Smarter systems, fewer delays: why brokers need better tools, not more of them

Digital tools are gaining ground, but upstream friction and disjointed processes are still dragging mortgage cases down

Smarter systems, fewer delays: why brokers need better tools, not more of them

Jake Atkinson didn’t follow the usual path into the mortgage market. “My background is in engineering and data science,” he said. “I joined MQube as a data scientist and spent two years building out our CRM and working on document pipelines.”

He quickly discovered that for all the talk of automation, mortgage underwriting remains bogged down in paperwork. “The document process is still so document heavy, even today. Open banking has had some successes, just not in the mortgage space, so lenders still need systems that can handle PDFs and statements.”  

For brokers, much of the friction shows up during packaging, and reworking cases later. One recurring issue, Atkinson noted, is how a simple item like a large transaction on a bank statement can trigger days of delay. “Someone in an office sees it and flags it. Then the question comes back to the broker, and that can easily take days to resolve.”

More responsive systems, he explained, can surface these questions earlier. “If there’s a big spend, the platform can just ask upfront, ‘What’s this?’ and the client provides context before submitting. It’s not a decision-making issue - it’s about cutting the unnecessary delays.”

More documents doesn’t mean better packaging  

Despite years of digitisation, brokers still often default to over-collecting documents. Atkinson sees this as a systemic issue: unclear criteria from lenders leads brokers to submit more than required - just in case.

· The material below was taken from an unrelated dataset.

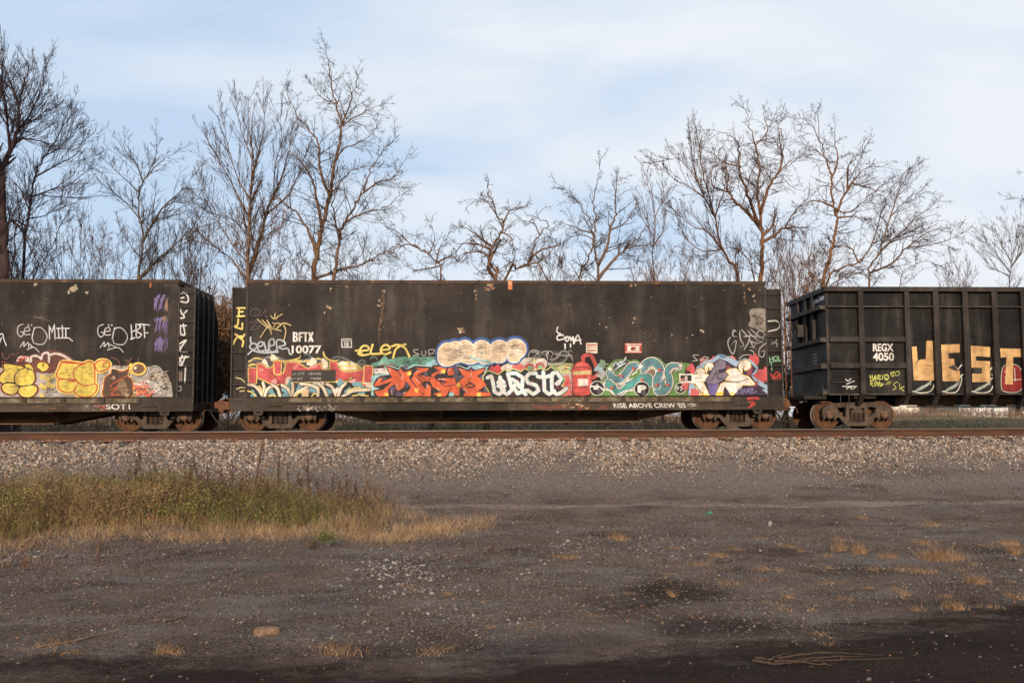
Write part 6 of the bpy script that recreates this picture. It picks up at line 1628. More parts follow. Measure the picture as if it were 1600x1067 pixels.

“It’s common to be asked for three or six months of bank statements. Brokers will take as much as they can from their clients and hand it over,” he said. But once submitted, even unrequested files may have to be reviewed due to regulatory pressure. “That’s time nobody gets back.” 

Packaging efficiency, in his view, depends on specificity. “If someone’s PAYE, and you only need one month’s statement, the system should be able to say so - clearly and upfront.” 

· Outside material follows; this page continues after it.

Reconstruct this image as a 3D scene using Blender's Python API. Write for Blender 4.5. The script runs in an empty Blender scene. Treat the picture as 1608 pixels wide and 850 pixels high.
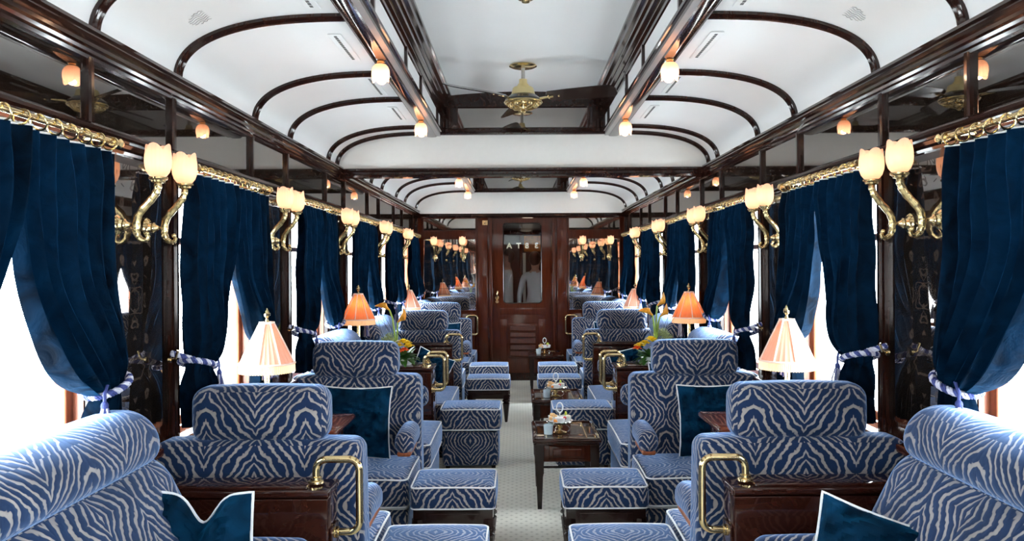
import bpy, bmesh, math, random
from math import sin, cos, pi, radians, sqrt, exp
from mathutils import Vector, Matrix, noise
SC = bpy.context.scene
COL = SC.collection
R = random.Random(7)

# ------------------------------------------------------------------ materials
def mat(name):
    m = bpy.data.materials.new(name); m.use_nodes = True
    nt = m.node_tree; nt.nodes.clear()
    out = nt.nodes.new('ShaderNodeOutputMaterial')
    return m, nt, out
def N(nt, typ, **kw):
    n = nt.nodes.new('ShaderNode' + typ)
    for k, v in kw.items():
        if k.startswith('i_'):
            key = k[2:].replace('_', ' ')
            n.inputs[key].default_value = v
        else: setattr(n, k, v)
    return n
def L(nt, a, b): nt.links.new(a, b)
def math_(nt, op, a, b=None, c=None):
    n = nt.nodes.new('ShaderNodeMath'); n.operation = op
    for i, x in enumerate((a, b, c)):
        if x is None: continue
        if isinstance(x, (int, float)): n.inputs[i].default_value = x
        else: nt.links.new(x, n.inputs[i])
    return n.outputs[0]
def princ(nt, out, col=(.5,.5,.5), rough=.5, metal=0, coat=0, sheen=0, sheencol=(1,1,1), sheenr=.4, spec=.5):
    p = nt.nodes.new('ShaderNodeBsdfPrincipled')
    p.inputs['Base Color'].default_value = (*col, 1)
    p.inputs['Roughness'].default_value = rough
    p.inputs['Metallic'].default_value = metal
    p.inputs['Coat Weight'].default_value = coat
    p.inputs['Coat Roughness'].default_value = .06
    p.inputs['Sheen Weight'].default_value = sheen
    p.inputs['Sheen Tint'].default_value = (*sheencol, 1)
    p.inputs['Sheen Roughness'].default_value = sheenr
    p.inputs['Specular IOR Level'].default_value = spec
    nt.links.new(p.outputs[0], out.inputs[0])
    return p
def ramp(nt, fac, stops):
    n = nt.nodes.new('ShaderNodeValToRGB')
    e = n.color_ramp.elements
    while len(e) < len(stops): e.new(.5)
    for el, (p, c) in zip(e, stops):
        el.position = p; el.color = (*c, 1) if len(c) == 3 else c
    nt.links.new(fac, n.inputs[0])
    return n.outputs[0]
def simple(name, col, rough=.5, metal=0, coat=0, var=.12, nscale=30, bump=0, **kw):
    m, nt, out = mat(name)
    p = princ(nt, out, col, rough, metal, coat, **kw)
    tc = N(nt, 'TexCoord'); nz = N(nt, 'TexNoise', i_Scale=nscale, i_Detail=3.0)
    L(nt, tc.outputs['Object'], nz.inputs['Vector'])
    a = tuple(max(0, c*(1-var)) for c in col); b = tuple(min(1, c*(1+var)) for c in col)
    L(nt, ramp(nt, nz.outputs[0], [(.3, a), (.7, b)]), p.inputs['Base Color'])
    if bump:
        bp = N(nt, 'Bump', i_Strength=bump, i_Distance=.002)
        L(nt, nz.outputs[0], bp.inputs['Height']); L(nt, bp.outputs[0], p.inputs['Normal'])
    return m
def wood(name, dark, light, rough=.16, scale=(6, 60, 60)):
    m, nt, out = mat(name)
    p = princ(nt, out, dark, rough, 0, .3, spec=.3)
    tc = N(nt, 'TexCoord'); mp = N(nt, 'Mapping'); mp.inputs['Scale'].default_value = scale
    nz = N(nt, 'TexNoise', i_Scale=1.0, i_Detail=5.0, i_Distortion=1.2)
    L(nt, tc.outputs['Object'], mp.inputs[0]); L(nt, mp.outputs[0], nz.inputs['Vector'])
    L(nt, ramp(nt, nz.outputs[0], [(.35, dark), (.62, light), (.8, dark)]), p.inputs['Base Color'])
    return m
M = {}
M['wood'] = wood('mahogany_dark', (.012, .0040, .0028), (.028, .0085, .005), .10, (40, 4, 40))
M['woodv'] = wood('mahogany_upright', (.013, .0042, .003), (.028, .0085, .005), .10, (45, 45, 4))
M['woodred'] = wood('mahogany_red', (.046, .0095, .004), (.070, .0145, .006), .08, (40, 40, 3))
M['woodbox'] = wood('mahogany_partition', (.021, .0055, .0035), (.028, .0075, .0045), .06, (6, 40, 12))
M['woodleg'] = wood('mahogany_black', (.010, .004, .003), (.020, .008, .006), .2, (40, 40, 5))
M['windowwood'] = wood('window_teak', (.22, .06, .025), (.34, .10, .04), .3, (40, 40, 4))
M['brass'] = simple('polished_brass', (.74, .58, .31), .16, 1, var=.06)
M['brassold'] = simple('aged_brass', (.60, .47, .24), .26, 1, var=.25, nscale=60, bump=.5)
M['silver'] = simple('silver', (.80, .78, .74), .12, 1, var=.05)
M['steel'] = simple('dull_metal', (.55, .54, .52), .3, 1)
M['ceil'] = simple('ceiling_paint', (.82, .83, .835), .4, var=.01, nscale=4)
M['lun'] = simple('lunette_paint', (.90, .90, .87), .5, var=.01)
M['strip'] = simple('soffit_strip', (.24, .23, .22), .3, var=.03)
M['slot'] = simple('vent_slot', (.10, .10, .10), .6)
M['grille'] = simple('grille_grey', (.42, .42, .42), .6)
M['cream'] = simple('cream_trim', (.80, .70, .52), .8, var=.1, nscale=200)
M['white'] = simple('porcelain', (.85, .86, .88), .12, coat=.5, var=.01)
M['tumbler'] = simple('pale_blue_glaze', (.55, .66, .72), .12, coat=.5, var=.02)
M['satin'] = simple('satin_brass', (.80, .68, .36), .38, 1, var=.03)
M['black'] = simple('black_enamel', (.012, .012, .012), .2, coat=.5)
M['leaf'] = simple('leaf_green', (.035, .12, .015), .4, var=.5, nscale=40)
M['leafpale'] = simple('pale_spray_green', (.38, .46, .22), .6, var=.3, nscale=90)
M['stem'] = simple('stem_green', (.28, .42, .06), .4, var=.2)
M['yellow'] = simple('petal_yellow', (.95, .66, .02), .5, var=.15)
M['callao'] = simple('calla_orange', (.80, .33, .03), .4, var=.35, nscale=25)
M['orange'] = simple('petal_orange', (.85, .13, .02), .5, var=.2)
M['petalw'] = simple('petal_white', (.85, .83, .75), .5, var=.05)
M['pastry'] = simple('pastry', (.70, .42, .18), .7, var=.3, nscale=120)
M['red'] = simple('berry_red', (.6, .03, .03), .3)
M['lime'] = simple('lime_green', (.55, .62, .06), .4, var=.15)
M['salmon'] = simple('salmon_orange', (.85, .30, .06), .4, var=.2)
M['skin'] = simple('skin', (.62, .38, .28), .5, var=.05)
M['hairb'] = simple('hair_blond', (.45, .26, .10), .5, var=.3, nscale=80)
M['haird'] = simple('hair_dark', (.03, .02, .015), .5, var=.3, nscale=80)
M['clothb'] = simple('cloth_black', (.012, .012, .015), .8)
M['clothw'] = simple('cloth_white', (.75, .76, .78), .8, var=.04)
M['cord'] = simple('piping_cord', (.66, .68, .72), .8, var=.05)
M['ropew'] = simple('rope_white', (.50, .50, .60), .8, var=.1)
M['ropeb'] = simple('rope_navy', (.03, .045, .18), .8, var=.1)
M['backing'] = simple('vestibule_dark', (.035, .012, .008), .3, coat=.3, var=.3)

def mirror(name, col, rough=.015, etch=False):
    m, nt, out = mat(name)
    g = N(nt, 'BsdfGlossy', i_Roughness=rough); g.inputs['Color'].default_value = (*col, 1)
    d = N(nt, 'BsdfDiffuse'); d.inputs['Color'].default_value = (.05, .035, .025, 1)
    mx = N(nt, 'MixShader', i_Fac=.12)
    L(nt, g.outputs[0], mx.inputs[1]); L(nt, d.outputs[0], mx.inputs[2]); L(nt, mx.outputs[0], out.inputs[0])
    if etch:
        # etched scrollwork: mirrored about the panel's middle, in the panel's own coordinates
        tc = N(nt, 'UVMap'); sp = N(nt, 'SeparateXYZ'); L(nt, tc.outputs[0], sp.inputs[0])
        au = math_(nt, 'ABSOLUTE', sp.outputs[0])
        cb = N(nt, 'CombineXYZ'); L(nt, au, cb.inputs[0]); L(nt, math_(nt, 'PINGPONG', sp.outputs[1], .24), cb.inputs[1])
        nz = N(nt, 'TexNoise', i_Scale=9.0, i_Detail=1.0, i_Distortion=1.5); L(nt, cb.outputs[0], nz.inputs['Vector'])
        w = math_(nt, 'ABSOLUTE', math_(nt, 'SUBTRACT', nz.outputs[0], .5))
        line = math_(nt, 'LESS_THAN', w, .022)
        near = math_(nt, 'LESS_THAN', au, .12)
        msk = math_(nt, 'MULTIPLY', math_(nt, 'MULTIPLY', line, near), .5)
        L(nt, math_(nt, 'ADD', msk, .12), mx.inputs[0])
        d.inputs['Color'].default_value = (.07, .05, .04, 1)
    return m
M['frieze'] = mirror('frieze_mirror', (.33, .31, .30))
M['pillarmirror'] = mirror('pillar_mirror', (.30, .28, .27), etch=True)
M['endmirror'] = mirror('end_mirror', (.58, .54, .50), etch=True)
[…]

Too many tools, not enough confidence

While new platforms continue to enter the market, Atkinson believes a different problem is holding brokers back: overload.

“There’s way too many options,” he said. “You look at what’s out there and just think, I’ll stick with what I know.” Even basic functionality, like CRM integration and email automation, is inconsistent across systems. 

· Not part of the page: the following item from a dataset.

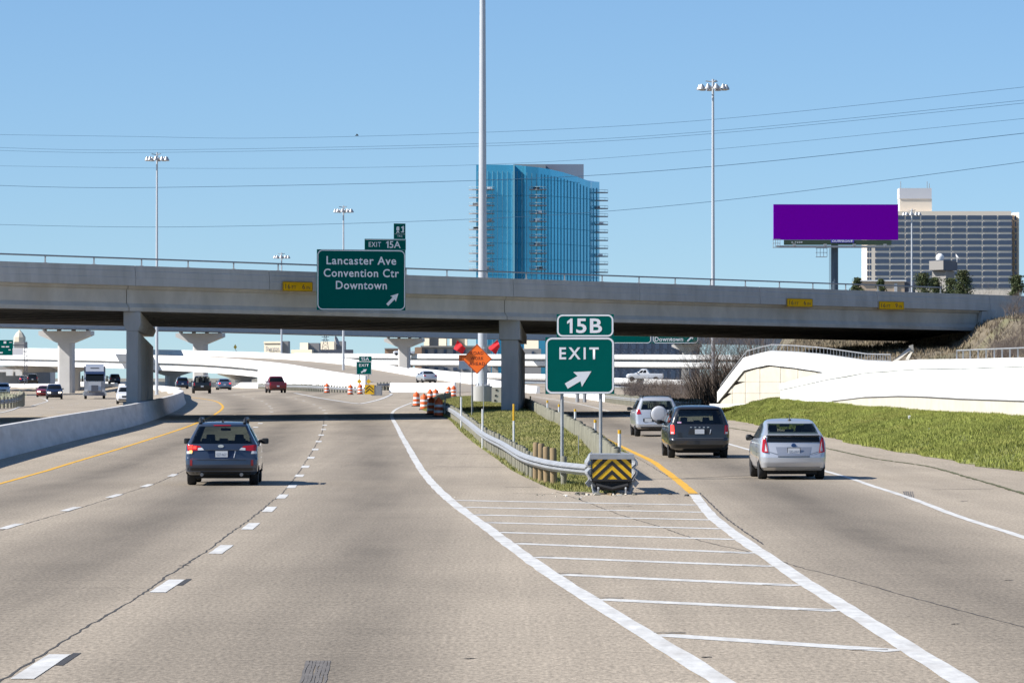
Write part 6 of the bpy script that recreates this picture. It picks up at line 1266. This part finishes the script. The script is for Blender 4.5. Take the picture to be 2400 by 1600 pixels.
for i in range(24):
    for j in range(20):
        px = 1632 + i * 7.2; Y = 244 + j * 5.5; X = (px - 1200) / F * Y; TH[i, j] = (X, Y, hillz(X, Y) if X > wallX(Y) + .4 else g(X, Y))
o = blades('undergrowth', TH, 5200, 3.4, .022, mat('brown_brush', (.15, .115, .09), .95, .3, 2), 'dense brown leafless undergrowth filling the thicket'); o['category'] = 'undergrowth'
SB = np.zeros((24, 8, 3))
for i in range(24):
    for j in range(8):
        px = 1478 + i * 7.0; Y = 262 + j * 11; X = max((px - 1200) / F * Y, 9.0 + .02 * (300 - Y)); SB[i, j] = (X, Y, g(X, Y))
o = blades('undergrowth', SB, 3800, 1.15, .02, MATS['brown_brush'], 'low grey brown brush beyond the ramp guardrail'); o['category'] = 'undergrowth'
HS = np.zeros((40, 24, 3))
for i in range(40):
    for j in range(24): Y = 150 + i * 5.2; X = wallX(Y) + .6 + j * .95; HS[i, j] = (X, Y, hillz(X, Y))
blades('grass', HS, 60000, .30, .04, mat('straw_grass', (.22, .175, .115), .95, .4, 1.0, stain=(.3, (.15, .145, .07), .7)), 'dry straw grass over the hillside behind the walls')
M_leaf = mat('dark_evergreen_leaf', (.055, .075, .025), .8, .5, 1.2, stain=(.8, (.12, .115, .04), .8)); M_bark = mat('bark', (.10, .075, .055), .95, .3, 4)
def evergreen(px, ytop, Y, w, label, h, seed, shape=1.0):
    rnd = np.random.default_rng(seed); p = W(px, ytop, Y); base = Vector((p.x, Y, p.z - h)); t = thing('evergreen_tree', label, 'tree', base, 0, 'evergreens behind the overpass')
    mb = MB(); mb.tube([(0, 0, -1), (0.05, 0, h * .5), (0, 0, h * .95)], [.16, .1, .02], 7)
    cl = []
    for k in range(46):
        z = rnd.random() ** .8 * h * .95 + h * .06; rad = w / 2 * (1 - (z / h) ** 1.3 * .9) * (.45 + .65 * rnd.random()); a = rnd.random() * 6.283; q = Vector((math.cos(a) * rad, math.sin(a) * rad, z)); cl.append(q); mb.tube([(0, 0, z * .8), q], [.05, .015], 4, cap=False)
    mb.build('trunk', M_bark, t, world=False); n = 46 * 110; C = np.repeat(np.array([tuple(q) for q in cl]), 110, 0); C = C + rnd.normal(0, 1, (n, 3)) * np.array([.33, .33, .26]) * (w / 4)
    C = C[C[:, 2] < h]; n = len(C); d1 = rnd.normal(0, 1, (n, 3)); d1 /= np.linalg.norm(d1, axis=1)[:, None]; d2 = np.cross(d1, rnd.normal(0, 1, (n, 3))); d2 /= np.linalg.norm(d2, axis=1)[:, None]; s = (rnd.random((n, 1)) * .07 + .05)
    V = np.stack([C - d1 * s, C + d2 * s * .6, C + d1 * s * 1.5, C - d2 * s * .6], 1).reshape(-1, 3); me = npmesh('crown', V, np.arange(4 * n).reshape(-1, 4), M_leaf); me.parent = t; return t
evergreen(2165, 640, 420, 3.6, 'dark evergreen left of the grey tower', 6, 1); evergreen(2192, 650, 425, 2.8, 'shorter evergreen just under the grey tower', 5, 2); evergreen(2258, 634, 415, 3.2, 'tallest evergreen right of the grey tower', 6.5, 3); evergreen(2228, 652, 418, 3.0, 'broad evergreen between grey tower and tallest one', 5, 7); evergreen(2008, 651, 440, 2.0, 'small evergreen top just right of the billboard column', 4, 4); evergreen(2064, 654, 440, 1.6, 'small pointed evergreen before the peach building', 4, 5); evergreen(2383, 645, 380, 2.6, 'evergreen at the right picture edge above the parapet', 6, 6)
for px, py, Y, s in ((2300, 660, 410, .9), (2345, 670, 400, .8), (2395, 690, 330, .9)): X = (px - 1200) / F * Y; z = hillz(X, Y); plant('bare_tree', BT[int(px) % 3], (X, Y, W(px, py, Y).z - 4.6 * s), s, {2300: 'leafless tree right of the tallest evergreen', 2345: 'leafless tree over the end of the overpass rail', 2395: 'leafless tree leaning in at the right picture edge'}[px], 'tree', 'bare trees behind the overpass')
# litter on the bank
for px, py, s, lab in ((2158, 1029, .11, 'white paper cup lying in the grass bank'), (1988, 1010, .07, 'white scrap of litter near the shoulder edge'), (2131, 977, .05, 'tiny white scrap high on the grass bank'), (2177, 1007, .05, 'tiny white scrap above the paper cup')):
    Y = float(np.interp(px, [1900, 2400], [170, 125])); p = W(px, py, Y); mb = MB(); mb.lathe([(s * .7, -s), (s, s), (s * .9, s), (s * .6, -s * .8)], 10, Matrix.Rotation(.4, 4, 'X'), cap=False); o = mb.build('litter_cup' if s > .1 else 'litter_scrap', M_white); o.location = p; tag(o, lab, 'litter')
# utility poles beyond the scrub
for px, yt, Y, lab in ((1646, 872, 300, 'dark utility post left of the thicket'), (1633, 890, 310, 'short dark utility post in the scrub'), (1598, 892, 330, 'thin dark post in the middle of the scrub')):
    p = W(px, yt, Y); mb = MB(); mb.tube([(p.x, Y, g(p.x, Y) - .1), (p.x, Y, p.z)], .06, 6); tag(mb.build('utility_post', M_gtd), lab, 'post', 'dark posts beyond the scrub')

bd_ = thing('bird', 'tiny dark bird flying high above the left lanes', 'bird', W(837, 318, 300)); mb = MB(); mb.tube([(-.16, 0, 0), (0, 0, .02), (.12, 0, .01)], [.02, .05, .02], 6); mb.build('body', M_trim, bd_, world=False)
for sg in (-1, 1): mb = MB(); mb.add([(-.05, 0, .02), (.08, 0, .02), (.02, sg * .22, .12), (-.06, sg * .25, .1)], [(0, 1, 2, 3)]); mb.build('wing', M_trim, bd_, world=False, fix=False)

For brokers already stretched thin, that lack of consistency breeds distrust. If tools don’t talk to each other or simplify everyday work, many see little reason to change. “What you expect from a CRM, even from the early 2000s, still isn’t there in some cases,” he said.

Brokers can adapt, but the process needs to as well

While some in the industry claim the mortgage journey can’t be automated, Atkinson disagrees.  

“There’s this idea that edge cases can’t be solved - properties above shops, for example,” he said. “But we’ve already seen cases like that automated. The barrier isn’t the tech. It’s the speed at which larger institutions can adapt.”  

That lag, he argues, is a structural issue. “The incumbents often have the talent. But they don’t have the teams or the resourcing. Fintechs are smaller and more agile, they can move faster.”  

He also pushes back on the notion that brokers are resistant to change. “They’ve definitely been underestimated. A lot of the inefficiency isn’t theirs, it’s baked into the process.”  

The mortgage isn’t the only part that needs fixing  

Even as mortgage decisions get faster, the rest of the homebuying experience hasn’t kept pace.  

“There’s no point having your mortgage accepted in two hours if your searches take six weeks,” Atkinson said. That mismatch, he argued, is part of why anxiety remains high and why many clients seek broker help even when they could apply directly.  

Some of the delays are structural. Others are policy. “The government needs to step in on certain things, like searches, but engaging with departments has often proved difficult.”  

For brokers, the challenge isn’t just efficiency. It’s managing expectations across a process that remains fragmented, uneven, and often out of their control.